The Dreamer, His Vision, which won the NLNG Prize in 2005, dedicated to late MKO Abiola, represents a shift in your writing, because of its political bent. What explains the thematic migration at the twilight of your writing career?
It wasn’t a shift really. I wrote that poem as an appreciation of the ideal thing in Abiola. The truth, again, came up about politics. He was honest and considerate about other people. So, what the society regard at then is not what the society regard. I was thrilled by Abiola’s statement, ‘The society has made me what I am today, and I am going to give it back to them.’

At this stage, do we say you have written your swansong?
No, I have not given up writing. What I want to do now is to rewrite The Making of a Cynic. I am also working on poems for kindergarten. You don’t sit down and say you are going to write a poem, it comes on its own.

Why a focus on children now after writing for adults for a greater part of your career?
I like children (laughs), because they are pure; they are not biased.

At 92, you are the oldest writer from Nigeria and one of the oldest on the continent. Has it got to do with the fish from the sea?
I don’t know whether it is the fish…

From the River Nun?
(laughs). Some might say, “Always think of what you wan to do, and you will achieve it.” Don’t just sit down and think it will work out like that, just make an effort. You don’t sit down and say, “I want to be a president”; you have to work towards it. On my health and longevity, it is by grace of God. Man is spiritual; we are not really what we are; we are spiritual in the likeness of God. So, what we call death doesn’t exist. God created man in his own image. He doesn’t fall sick; He doesn’t die; He doesn’t think of evil. So, where will the evil come from? Where will death come from? If you follow this teaching and live uprightly as much as possible, you will find that you are healthy and you hardly fall ill easily, and even if you fall ill, you appear to be healed. I belong to the Church of God Scientists, not the Church of Scientology. This is a Christian church, and it doesn’t attach any of the denominations. I have worshiping in the church since 20-30 years. Before then, I was an Anglican. I was born into an Anglican family.

Most African writers are sold to African traditional religion. What’s your take?
Not all religions agree with the African traditional religion. The difference between African religion and Europeans is the mode of worship, sacrifices and so forth, which others see as barbaric. All religions go towards the same thing, but not the same way. I find out that European religion goes straight more to God than the Africa in its “corner-corner” way. Even the Bible says that, in the end, all will worship Him. We are going in different ways and routes towards the same God.

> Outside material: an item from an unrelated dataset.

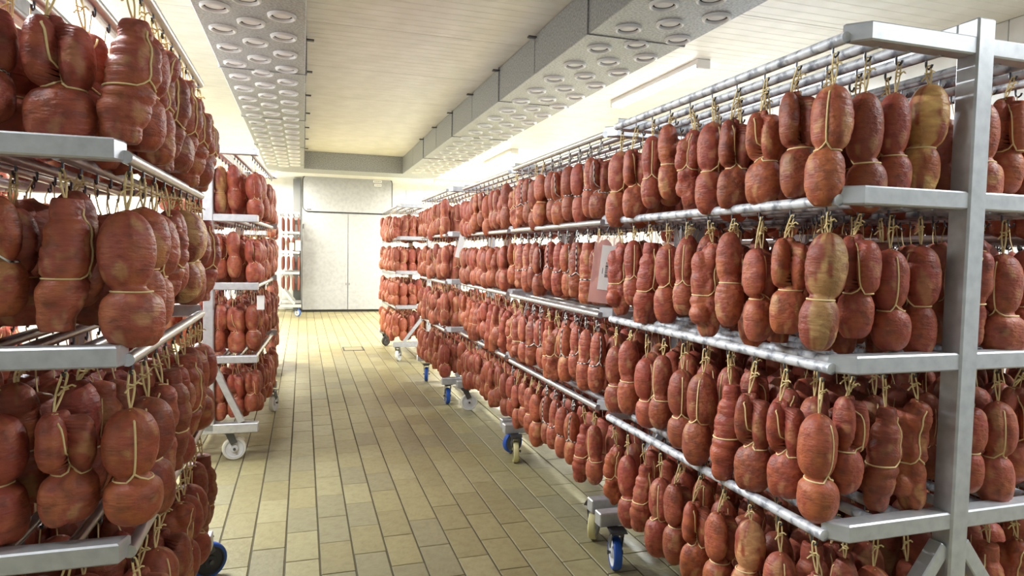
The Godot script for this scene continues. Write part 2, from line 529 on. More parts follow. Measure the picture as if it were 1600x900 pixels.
func trolley(d: Dictionary) -> Node3D:
	var t := thing("sausage_trolley", Vector3(d.x, 0, d.z), d.get("turn", 0.0))
	tag(t, d.label, "trolley", "steel hanging trolleys along the aisle")
	var len_: float = d.length
	var H: Array = d.h
	var cut: float = d.get("cut", 0.8)
	var W: float = d.get("half", 0.4)
	var zs := [-0.0, -len_]
	var rail_mat: Material = M.rail if d.get("frosted", false) else M.clean_rail
	for e in 2:
		var z: float = zs[e]
		var st := begin()
		box(st, Vector3(0, (H[0] + 0.07 + 0.2) / 2.0, z), Vector3(0.06, H[0] + 0.07 - 0.2, 0.06), 0.005)
		part("post", st.commit(), M.steel, t)
		for y in H:
			st = begin()
			for sd in [-1.0, 1.0]:      # a half on either side of the post, welded to it
				if sd < 0: mitred_half(st, -W, -0.03, y, z, 0.05, 0.046, 1.0 - 2.0 * e, true, cut)
				else: mitred_half(st, 0.03, W, y, z, 0.05, 0.046, 1.0 - 2.0 * e, false, cut)
			part("crossbar", st.commit(), M.steel, t)
		st = begin()
		box(st, Vector3(0, 0.215, z), Vector3(2.0 * W + d.get("base_extra", 0.07), 0.06, 0.06), 0.004)
		part("base_beam", st.commit(), M.steel, t)
		for sd in [-1.0, 1.0]:
			st = begin()
			bar(st, Vector3(sd * 0.03, 0.60, z), Vector3(sd * (W - 0.1), 0.25, z), 0.04, 0.04, 0.003)
			part("brace", st.commit(), M.steel, t)
	var tb := begin()
	bar(tb, Vector3(0, H[0] + 0.042, -0.03), Vector3(0, H[0] + 0.042, -len_ + 0.03), 0.055, 0.055, 0.004)
	part("top_beam", tb.commit(), M.steel, t)
	var bb := begin()
	bar(bb, Vector3(0, 0.215, -0.03), Vector3(0, 0.215, -len_ + 0.03), 0.05, 0.05, 0.004)
	part("base_rail", bb.commit(), M.steel, t)
	# rails with their hooks
	var rr := 0.0145
	var rt := begin()
	tube(rt, [Vector3(0, 0, -0.012), Vector3(0, 0, -len_ * 0.35), Vector3(0, 0, -len_ * 0.7), Vector3(0, 0, -len_ + 0.012)], rr, 12)
	var rail_mesh := rt.commit()
	var n: int = d.n
	var pitch := (len_ - 0.11) / (n - 1)
	var hk := begin()
	tube(hk, hook_points(Vector3.ZERO), 0.003, 6)
	var hook_mesh := hk.commit()
	var hs := begin()
	for i in n:
		hs.append_from(hook_mesh, 0, Transform3D(Basis(), Vector3(0, 0, -0.055 - pitch * i)))
	var hooks_mesh := hs.commit()
	for tier in 4:
		for k in d.rods.size():
			var rail := part("rail", rail_mesh, rail_mat, t, Transform3D(Basis(), Vector3(d.rods[k], H[tier] - 0.012, 0)))
			if k == 0 and d.get("fine", false):
				for i in n:
					part("hook", hook_mesh, M.wire, rail, Transform3D(Basis(), Vector3(0, 0, -0.055 - pitch * i)))
			else:
				part("hooks", hooks_mesh, M.wire, rail).set_meta("kind", "stuff")
	for c in d.casters:
		caster(t, Vector3(c[0], 0.185, c[1]), c[2], M[c[3]], M[c[4]])
	return t

func mitred_half(st: SurfaceTool, x0: float, x1: float, y: float, z: float, w: float, h: float, out_dir: float, cut_low: bool, share := 0.8) -> void:
	var zo := z + out_dir * w / 2.0
	var zi := z - out_dir * w / 2.0
	var cut := w * share
	var plan := [Vector2(x0 + (cut if cut_low else 0.0), zo), Vector2(x1 - (0.0 if cut_low else cut), zo), Vector2(x1, zi), Vector2(x0, zi)]
	var c := Vector3((x0 + x1) / 2.0, y, z)
	var ch := 0.004
	var rings := []
	for e in [[-h / 2.0, ch], [-h / 2.0 + ch, 0.0], [h / 2.0 - ch, 0.0], [h / 2.0, ch]]:
		var q := []
		for p in plan:
			q.append(Vector3(p.x - signf(p.x - c.x) * e[1], y + e[0], p.y - signf(p.y - c.z) * e[1]))
		rings.append(q)
	face(st, rings[0], c)
	face(st, rings[3], c)
	for k in 3:
		for i in 4:
			var j := (i + 1) % 4
			face(st, [rings[k][i], rings[k][j], rings[k + 1][j], rings[k + 1][i]], c)

# hangs sausages on every hook of a trolley: those that show largest as things, the others into the common mass
func hang(d: Dictionary, t: Node3D, mass: Array) -> void:
	var n: int = d.n
	var pitch: float = (d.length - 0.11) / (n - 1)
	var inv := t.transform
	for tier in 4:
		for k in d.rods.size():
			for i in n:
				var at: Vector3 = inv * Vector3(d.rods[k], d.h[tier] - 0.012 - 0.0365, -0.055 - pitch * i + 0.009)
				var v: Dictionary
				if rng.randf() < d.get("twist_share", 0.0): v = variants[14 + rng.randi() % 4]
				else:
					v = variants[rng.randi() % 13]
					var one: String = "%s %d %d %d" % [d.call.left(4), tier, k, i]
					if CHOSEN.has(one): v = variants[CHOSEN[one]]
				var look := EYE - at
				var yaw := atan2(look.x, look.z) + rng.randf_range(-0.9, 0.9)
				var sc: float = rng.randf_range(0.93, 1.06) * d.get("big", 1.0)
				var b := Basis(Vector3.UP, yaw).scaled(Vector3(sc * d.get("fat", 1.0), sc, sc * d.get("fat", 1.0)))
				b = Basis(Vector3(rng.randf_range(-1, 1), 0, rng.randf_range(-1, 1)).normalized(), rng.randf_range(-0.05, 0.05)) * b
				var tone := rng.randi() % 4
				if d.single.call(tier, k, i):
					var far: int = d.get("lod", 0)
					var o := thing("sausage")
					o.transform = Transform3D(b, at)
					part("casing", v.case[far], M["skin%d" % tone], o)
					part("cord", v.cord[0 if far == 0 else 1], M.cord, o)
					var rail: String = "aisle rail" if k == 0 else ORD[k] + " rail inward"
					var label := "%s sausage, %s from near end of %s, %s, %s" % [v.look, ORD[i], rail, TIER[tier], d.call]
					tag(o, label, "sausage", "sausages hanging on the " + d.call)
				else:
					var xf := Transform3D(b, at)
					mass[tone].append_from(v.case[2], 0, xf)
					mass[4].append_from(v.cord[1], 0, xf)

# ------------------------------------------------------------------ the room
func vec_cam() -> Transform3D:
	var yaw := deg_to_rad(17.47)
	var pitch := deg_to_rad(2.99)
	var roll := deg_to_rad(1.11)
	var f := Vector3(sin(yaw) * cos(pitch), -sin(pitch), -cos(yaw) * cos(pitch))
	var r := Vector3(cos(yaw), 0, sin(yaw))
	var u := r.cross(f)
	var r2 := r * cos(roll) + u * sin(roll)
	var u2 := u * cos(roll) - r * sin(roll)
	return Transform3D(Basis(r2, u2, -f), EYE)

func lamp(x: float, z: float, length: float, label: String, watts: float, tint := Color(0.96, 0.985, 1.0), turn := 0.0) -> void:
	var o := thing("batten_light", Vector3(x, CEIL, z), turn)
	tag(o, label, "ceiling light", "fluorescent battens along the ceiling")
	part("housing", box_mesh(Vector3(0.11, 0.04, length), 0.004), M.lamp_body, o, Transform3D(Basis(), Vector3(0, -0.02, 0)))
	for e in [-1.0, 1.0]:
		part("end_cap", box_mesh(Vector3(0.12, 0.075, 0.03), 0.006), M.lamp_body, o, Transform3D(Basis(), Vector3(0, -0.0375, e * (length / 2.0 + 0.01))))
	var st := begin()
	for sd in [-1.0, 1.0]:
		tube(st, [Vector3(sd * 0.028, -0.058, -length / 2.0), Vector3(sd * 0.028, -0.058, 0), Vector3(sd * 0.028, -0.058, length / 2.0)], 0.018, 10)
	part("glowing_tube", st.commit(), M.glow, o)
	var l := AreaLight3D.new()
	l.name = "lamp_light"
	l.area_size = Vector2(0.1, length)
	l.area_normalize_energy = true
	l.light_energy = watts
	l.light_color = tint
	l.area_range = 30.0
	l.area_attenuation = 2.0
	l.shadow_enabled = true
	o.add_child(l, true)
	l.transform = Transform3D(Basis(Vector3.RIGHT, -PI / 2), Vector3(0, -0.085, 0))

func structure(called: String) -> Node3D:
	var o := thing(called)
	o.set_meta("kind", "structure")
	return o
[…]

As a first generation African writer, what advice would you give to younger writers coming up?
Some come to me with their manuscripts and some for advice to recommend publishers to them. I think the attitude or the motive of creative writing today seem not to be the same as we. We were writing not because of making money or trying to be famous, but we just wanted to write. I told you before I was also water colour painter. That urge to write was there. If you have a talent, that urge to write will be there. The same goes for music. We wanted to express something in us and our views on society. That urge to write for writing sake is lacking in today’s writers; they want to be famous. I know some young writers who come to me and say they are poets, but some of them haven’t go the right motives or expectations to write. They want to be instant Achebes. But, those who have the talent and the urge to write will continue to write as the muse directs them.

Are you fulfilled as a writer?
Oh yes. Even if one poem of mine is acclaimed, I am satisfied.

Great writers like you have written their epitaph, what would you like to be remembered for?
That’s a difficult question. People will give it different interpretations. I would like to be remembered for one of my poem, “The Call of the River Nun”.

Why?
Then, I poured out my thoughts, the journey through life and the coming deterrence. It depicts life itself.